(begin)

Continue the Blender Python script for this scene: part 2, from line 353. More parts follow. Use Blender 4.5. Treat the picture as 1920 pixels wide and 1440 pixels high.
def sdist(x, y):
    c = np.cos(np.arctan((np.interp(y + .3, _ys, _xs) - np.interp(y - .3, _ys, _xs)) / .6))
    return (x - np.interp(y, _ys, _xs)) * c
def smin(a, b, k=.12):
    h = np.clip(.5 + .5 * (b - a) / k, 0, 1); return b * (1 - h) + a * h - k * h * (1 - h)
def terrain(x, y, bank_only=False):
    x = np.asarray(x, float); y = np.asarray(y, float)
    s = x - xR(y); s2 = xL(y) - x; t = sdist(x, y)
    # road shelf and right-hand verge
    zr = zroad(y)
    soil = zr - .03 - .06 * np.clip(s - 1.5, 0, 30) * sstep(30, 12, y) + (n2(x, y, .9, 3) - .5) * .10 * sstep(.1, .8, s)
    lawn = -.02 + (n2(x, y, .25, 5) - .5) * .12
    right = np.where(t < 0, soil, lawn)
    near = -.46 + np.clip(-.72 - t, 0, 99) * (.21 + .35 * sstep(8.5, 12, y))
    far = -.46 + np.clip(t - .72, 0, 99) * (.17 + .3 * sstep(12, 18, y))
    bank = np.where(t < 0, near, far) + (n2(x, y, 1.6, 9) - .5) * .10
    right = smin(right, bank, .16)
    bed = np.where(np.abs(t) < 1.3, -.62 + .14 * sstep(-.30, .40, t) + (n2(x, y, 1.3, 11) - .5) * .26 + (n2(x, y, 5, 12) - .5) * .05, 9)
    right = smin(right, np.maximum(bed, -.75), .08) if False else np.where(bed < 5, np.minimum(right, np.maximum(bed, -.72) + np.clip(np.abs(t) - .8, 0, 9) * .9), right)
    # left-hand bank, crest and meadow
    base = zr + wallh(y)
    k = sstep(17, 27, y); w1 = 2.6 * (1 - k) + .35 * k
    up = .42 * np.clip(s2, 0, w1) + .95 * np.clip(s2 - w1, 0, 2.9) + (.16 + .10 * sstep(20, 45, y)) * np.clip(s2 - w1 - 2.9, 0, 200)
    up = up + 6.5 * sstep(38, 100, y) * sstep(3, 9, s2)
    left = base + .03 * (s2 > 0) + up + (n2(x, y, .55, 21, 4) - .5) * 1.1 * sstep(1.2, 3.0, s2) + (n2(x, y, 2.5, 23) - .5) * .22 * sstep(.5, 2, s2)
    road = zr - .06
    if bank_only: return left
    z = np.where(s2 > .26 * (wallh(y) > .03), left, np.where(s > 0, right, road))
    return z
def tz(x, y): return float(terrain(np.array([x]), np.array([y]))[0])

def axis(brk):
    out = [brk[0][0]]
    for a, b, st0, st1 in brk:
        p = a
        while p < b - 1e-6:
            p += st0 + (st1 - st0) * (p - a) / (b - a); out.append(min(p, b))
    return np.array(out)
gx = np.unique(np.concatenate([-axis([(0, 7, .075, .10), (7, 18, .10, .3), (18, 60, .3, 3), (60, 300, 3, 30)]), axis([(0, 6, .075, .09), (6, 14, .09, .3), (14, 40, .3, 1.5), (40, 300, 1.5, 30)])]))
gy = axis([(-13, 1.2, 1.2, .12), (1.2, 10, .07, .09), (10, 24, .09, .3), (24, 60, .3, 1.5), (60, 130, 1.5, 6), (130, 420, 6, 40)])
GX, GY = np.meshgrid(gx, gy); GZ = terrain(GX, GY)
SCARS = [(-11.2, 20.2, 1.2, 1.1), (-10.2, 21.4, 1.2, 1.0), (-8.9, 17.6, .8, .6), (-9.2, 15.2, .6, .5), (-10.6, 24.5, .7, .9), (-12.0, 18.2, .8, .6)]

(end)

Task requirements - Your task is to return the full listing exactly as it was given.

Solution to the problem -
Continue the Blender Python script for this scene: part 2, from line 353. More parts follow. Use Blender 4.5. Treat the picture as 1920 pixels wide and 1440 pixels high.
def sdist(x, y):
    c = np.cos(np.arctan((np.interp(y + .3, _ys, _xs) - np.interp(y - .3, _ys, _xs)) / .6))
    return (x - np.interp(y, _ys, _xs)) * c
def smin(a, b, k=.12):
    h = np.clip(.5 + .5 * (b - a) / k, 0, 1); return b * (1 - h) + a * h - k * h * (1 - h)
def terrain(x, y, bank_only=False):
    x = np.asarray(x, float); y = np.asarray(y, float)
    s = x - xR(y); s2 = xL(y) - x; t = sdist(x, y)
    # road shelf and right-hand verge
    zr = zroad(y)
    soil = zr - .03 - .06 * np.clip(s - 1.5, 0, 30) * sstep(30, 12, y) + (n2(x, y, .9, 3) - .5) * .10 * sstep(.1, .8, s)
    lawn = -.02 + (n2(x, y, .25, 5) - .5) * .12
    right = np.where(t < 0, soil, lawn)
    near = -.46 + np.clip(-.72 - t, 0, 99) * (.21 + .35 * sstep(8.5, 12, y))
    far = -.46 + np.clip(t - .72, 0, 99) * (.17 + .3 * sstep(12, 18, y))
    bank = np.where(t < 0, near, far) + (n2(x, y, 1.6, 9) - .5) * .10
    right = smin(right, bank, .16)
    bed = np.where(np.abs(t) < 1.3, -.62 + .14 * sstep(-.30, .40, t) + (n2(x, y, 1.3, 11) - .5) * .26 + (n2(x, y, 5, 12) - .5) * .05, 9)
    right = smin(right, np.maximum(bed, -.75), .08) if False else np.where(bed < 5, np.minimum(right, np.maximum(bed, -.72) + np.clip(np.abs(t) - .8, 0, 9) * .9), right)
    # left-hand bank, crest and meadow
    base = zr + wallh(y)
    k = sstep(17, 27, y); w1 = 2.6 * (1 - k) + .35 * k
    up = .42 * np.clip(s2, 0, w1) + .95 * np.clip(s2 - w1, 0, 2.9) + (.16 + .10 * sstep(20, 45, y)) * np.clip(s2 - w1 - 2.9, 0, 200)
    up = up + 6.5 * sstep(38, 100, y) * sstep(3, 9, s2)
    left = base + .03 * (s2 > 0) + up + (n2(x, y, .55, 21, 4) - .5) * 1.1 * sstep(1.2, 3.0, s2) + (n2(x, y, 2.5, 23) - .5) * .22 * sstep(.5, 2, s2)
    road = zr - .06
    if bank_only: return left
    z = np.where(s2 > .26 * (wallh(y) > .03), left, np.where(s > 0, right, road))
    return z
def tz(x, y): return float(terrain(np.array([x]), np.array([y]))[0])

def axis(brk):
    out = [brk[0][0]]
    for a, b, st0, st1 in brk:
        p = a
        while p < b - 1e-6:
            p += st0 + (st1 - st0) * (p - a) / (b - a); out.append(min(p, b))
    return np.array(out)
gx = np.unique(np.concatenate([-axis([(0, 7, .075, .10), (7, 18, .10, .3), (18, 60, .3, 3), (60, 300, 3, 30)]), axis([(0, 6, .075, .09), (6, 14, .09, .3), (14, 40, .3, 1.5), (40, 300, 1.5, 30)])]))
gy = axis([(-13, 1.2, 1.2, .12), (1.2, 10, .07, .09), (10, 24, .09, .3), (24, 60, .3, 1.5), (60, 130, 1.5, 6), (130, 420, 6, 40)])
GX, GY = np.meshgrid(gx, gy); GZ = terrain(GX, GY)
SCARS = [(-11.2, 20.2, 1.2, 1.1), (-10.2, 21.4, 1.2, 1.0), (-8.9, 17.6, .8, .6), (-9.2, 15.2, .6, .5), (-10.6, 24.5, .7, .9), (-12.0, 18.2, .8, .6)]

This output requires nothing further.